_Brief:_
Please write out the lines of the data exactly, beginning with the first and ending with the line containing "bm.free(); return V, F"; leave the pictures behind.
[Start of Given material]
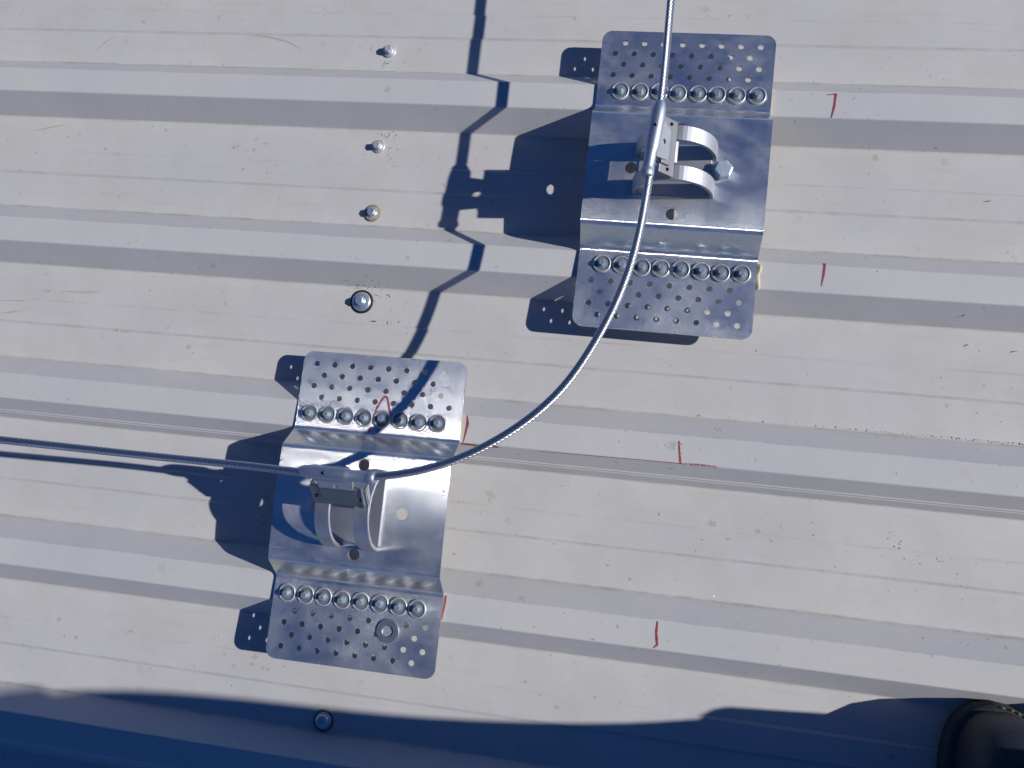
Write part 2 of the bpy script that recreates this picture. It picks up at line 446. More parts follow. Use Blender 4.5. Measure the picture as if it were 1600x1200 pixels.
for st_ in ([(-378.6, 446.9), (-365.5, 459.2), (-353.5, 467.2)], [(-168.4, 472.9), (-147.1, 470.9), (-121.4, 465.6), (-103.5, 456.2)], [(-447.6, 338.2), (-426.0, 343.3), (-400.2, 349.3)],
            [(-452.1, 118.3), (-425.8, 120.2), (-412.5, 120.3)], [(-449.1, 102.3), (-431.9, 105.2), (-414.9, 108.8)], [(-371.6, 136.0), (-332.8, 137.1), (-320.3, 139.6)], [(-308.3, 93.6), (-286.9, 92.9), (-274.0, 91.5)],
            [(-220.8, -256.4), (-213.5, -251.9), (-206.4, -256.0)]):
    o = ribbon(st_, [0.5] + [2.0] * (len(st_) - 2) + [0.6], on_roof, UPPER if st_[0][1] > -20 else LOWER, 'mud_smear')
    o.data.materials.clear(); o.data.materials.append(M_MUD)

# ------------------------------------------------------------------ anchor plates
W, YO, ZF, ZC, TH = 93.83, 167.98, 31.0, 58.6, 2.4
YF, YC, RC = 80.2, 60.7, 46.87
HP, YS, DR, D1 = 20.83, 98.36, 12.5, 5.84

def fill_sheet(outline, holes, z):
    """flat sheet with round holes -> list of (verts, faces)"""
    bm = bmesh.new(); edges = []
    def loop(pts):
        vs = [bm.verts.new((x, y, z)) for x, y in pts]
        for i in range(len(vs)): edges.append(bm.edges.new((vs[i], vs[(i + 1) % len(vs)])))
    loop(outline)
    for (x, y, r, n) in holes:
        loop([(x + r * math.cos(2 * math.pi * k / n), y + r * math.sin(2 * math.pi * k / n)) for k in range(n)])
    bmesh.ops.triangle_fill(bm, use_beauty=True, use_dissolve=False, edges=edges)
    bm.verts.index_update()
    V = [tuple(v.co) for v in bm.verts]; F = [tuple(v.index for v in f.verts) for f in bm.faces]
    bm.free(); return V, F

def plate_mesh(sg, tilt):
    vs = []; fs = []; sm = []; mi = []
    def add(V, F, s, m=0):
        b = len(vs); vs.extend(V); fs.extend([tuple(i + b for i in f) for f in F]); sm.extend([s] * len(F)); mi.extend([m] * len(F))
    bend = fillet([(YF + 30, ZF), (YF, ZF), (YC, ZC), (YC - 30, ZC)], [0, 7, 7, 0], 9)[1:-1]
    yb0, yb1 = bend[0][0], bend[-1][0]
    for fl in (1, -1):
        R = 11; out = [(-W, fl * yb0)]
        for cx, a0 in ((-W + R, math.pi), (W - R, math.pi / 2)):
            for k in range(9):
                a = a0 - math.pi / 2 * k / 8
                out.append((cx + R * math.cos(a), fl * (YO - R + R * math.sin(a))))
        out.append((W, fl * yb0))
        holes = []
        for r in range(1, 5):
            for c in range(8):
                off = sg * HP / 4 * (1 if r % 2 == 0 else -1)
                holes.append(((c - 3.5) * HP + off, fl * (YS + D1 + DR * r), 3.1, 18))
        V, F = fill_sheet(out, holes, ZF)
        V = [(x, y, z + tilt[fl] * max(0.0, abs(y) - yb0)) for x, y, z in V]
        add(V, F, False)
        V = []; F = []
        for y, z in bend: V += [(-W, fl * y, z), (W, fl * y, z)]
        for i in range(len(bend) - 1): F.append((2 * i, 2 * i + 1, 2 * i + 3, 2 * i + 2))
        add(V, F, True)
        for i in range(len(bend) - 1):
            if (Vector(bend[i + 1]) - Vector(bend[i])).length > 3: mi[len(mi) - len(F) + i] = 1     # the slope is burnished by the press brake
    holes = [(RC, 0, 6.2, 28), (-RC, 0, 6.2, 28), (0, RC, 6.2, 28), (0, -RC, 6.2, 28)]
    def crown(y): return ZC + 1.7 * (1 - (y / yb1) ** 2)     # the press left a slight crown
    def band(y0, y1, hs):
        # rows of quads between y0 and y1, cut along the circles of the holes hs = [(x, r)] centred in the band
        ys = []
        if hs:
            yc, r, m = hs[0][1], hs[0][2], 14
            ys = [yc - r * math.cos(math.pi * k / m) for k in range(m + 1)]
        full = []
        lo = ys[0] if ys else y1
        k = max(1, int(abs(lo - y0) / 2.5)); full += [y0 + (lo - y0) * i / k for i in range(k)]
        full += ys if ys else [y1]
        if ys:
            k = max(1, int(abs(y1 - ys[-1]) / 2.5)); full += [ys[-1] + (y1 - ys[-1]) * i / k for i in range(1, k + 1)]
        V = []; F = []; row = []
        for y in full:
            xs = [-W]
            for cx in (-RC, 0.0, RC):
                h = [h for h in hs if abs(h[0] - cx) < 1]
                q = math.sqrt(max(0.0, h[0][2] ** 2 - (y - h[0][1]) ** 2)) if h else 0.0
                xs += [cx - q, cx + q]
            xs.append(W); row.append(len(V)); V += [(x, y, crown(y)) for x in xs]
        for i in range(len(full) - 1):
            for j in (0, 2, 4, 6):
                a, b2 = row[i] + j, row[i + 1] + j
                F.append((a, a + 1, b2 + 1, b2))
        add(V, F, True)
    band(-yb1, -27, [holes[3]]); band(-27, -12, []); band(-12, 12, holes[:2]); band(12, 27, []); band(27, yb1, [holes[2]])
    me = mesh('plate', vs, fs); me.polygons.foreach_set('use_smooth', sm)
    me.materials.append(M_ALU); me.materials.append(M_BEND); me.polygons.foreach_set('material_index', mi)
    bm = bmesh.new(); bm.from_mesh(me)
    bmesh.ops.remove_doubles(bm, verts=bm.verts, dist=2e-5)
    bmesh.ops.recalc_face_normals(bm, faces=bm.faces)
    if sum(f.normal.z * f.calc_area() for f in bm.faces) < 0: bmesh.ops.reverse_faces(bm, faces=bm.faces)
    bm.to_mesh(me); bm.free()
    return me

def hexpts(af, z, rot=0.0, c=(0, 0)):
    r = af / math.sqrt(3)
    return [(c[0] + r * math.cos(rot + math.pi / 3 * k), c[1] + r * math.sin(rot + math.pi / 3 * k), z) for k in range(6)]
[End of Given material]
_Result of the exercise:_
Write part 2 of the bpy script that recreates this picture. It picks up at line 446. More parts follow. Use Blender 4.5. Measure the picture as if it were 1600x1200 pixels.
for st_ in ([(-378.6, 446.9), (-365.5, 459.2), (-353.5, 467.2)], [(-168.4, 472.9), (-147.1, 470.9), (-121.4, 465.6), (-103.5, 456.2)], [(-447.6, 338.2), (-426.0, 343.3), (-400.2, 349.3)],
            [(-452.1, 118.3), (-425.8, 120.2), (-412.5, 120.3)], [(-449.1, 102.3), (-431.9, 105.2), (-414.9, 108.8)], [(-371.6, 136.0), (-332.8, 137.1), (-320.3, 139.6)], [(-308.3, 93.6), (-286.9, 92.9), (-274.0, 91.5)],
            [(-220.8, -256.4), (-213.5, -251.9), (-206.4, -256.0)]):
    o = ribbon(st_, [0.5] + [2.0] * (len(st_) - 2) + [0.6], on_roof, UPPER if st_[0][1] > -20 else LOWER, 'mud_smear')
    o.data.materials.clear(); o.data.materials.append(M_MUD)

# ------------------------------------------------------------------ anchor plates
W, YO, ZF, ZC, TH = 93.83, 167.98, 31.0, 58.6, 2.4
YF, YC, RC = 80.2, 60.7, 46.87
HP, YS, DR, D1 = 20.83, 98.36, 12.5, 5.84

def fill_sheet(outline, holes, z):
    """flat sheet with round holes -> list of (verts, faces)"""
    bm = bmesh.new(); edges = []
    def loop(pts):
        vs = [bm.verts.new((x, y, z)) for x, y in pts]
        for i in range(len(vs)): edges.append(bm.edges.new((vs[i], vs[(i + 1) % len(vs)])))
    loop(outline)
    for (x, y, r, n) in holes:
        loop([(x + r * math.cos(2 * math.pi * k / n), y + r * math.sin(2 * math.pi * k / n)) for k in range(n)])
    bmesh.ops.triangle_fill(bm, use_beauty=True, use_dissolve=False, edges=edges)
    bm.verts.index_update()
    V = [tuple(v.co) for v in bm.verts]; F = [tuple(v.index for v in f.verts) for f in bm.faces]
    bm.free(); return V, F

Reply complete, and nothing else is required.